A UK Government minister has expressed his “deep concerns” over a serious case review into the death of a four-year-old boy who was starved by his mother, saying it has failed to fully explain “missed opportunities to protect children in the house”.
Children’s Minister Edward Timpson was responding to the publication of the review into the case of Hamzah Khan, whose decomposed body was found in a cot in his Bradford home in 2011, almost two years after he died.
Mother-of-eight Amanda Hutton, 43, was jailed for 15 years last month after she was found guilty of Hamzah’s manslaughter and neglecting five of her other children.
At her trial it emerged how a range of agencies had contact with her family but no one spotted the danger the children were in.
The serious case review into that contact concluded Hamzah was “invisible for almost a lifetime”.
The minister wrote to Professor Nick Frost, who chairs the Bradford Safeguarding Children Board, saying: “I have deep concerns over the Hamzah Khan serious case review.
“In particular, I am concerned that it fails to explain sufficiently clearly the actions taken, or not taken by children’s social care when problems in the Khan family were brought to their attention on a number of occasions.”
Mr Timpson set out a series of questions he believed needed answering relating to the contact different agencies had with Hutton and her family.
He said: “All of these were missed opportunities to protect the children in the house.
“It is tragic beyond words that by the time a health visitor did trigger concerns about the whereabouts of the younger children in the household, who were missing from health and education services altogether, Hamzah Khan was already dead.”
At a press conference in Bradford, Professor Frost denied the report he ordered was a “whitewash” and stressed that it had been undertaken by independent people.
He said: “It’s not a whitewash. I will undertake the action requested by the minister.
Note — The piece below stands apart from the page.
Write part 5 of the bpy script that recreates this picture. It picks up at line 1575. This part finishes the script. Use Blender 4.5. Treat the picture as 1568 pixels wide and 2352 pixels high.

We are totally committed to transparency in this case.”
Alcoholic Hutton was living in “breathtakingly awful” conditions with five of her young children as well as Hamzah’s mummified remains when shocked police entered her four-bedroom house in September 2011.
A jury at Bradford Crown Court found she had allowed Hamzah to starve to death in December 2009 and left his body in a cot with a teddy.
The remains were only discovered due to a rookie police community support officer’s tenacious pursuit of a minor antisocial behaviour complaint because she knew something was wrong.
The family was known to all the main agencies, partly due to a long history of violence Hutton suffered at the hands of Hamzah’s father, Aftab Khan.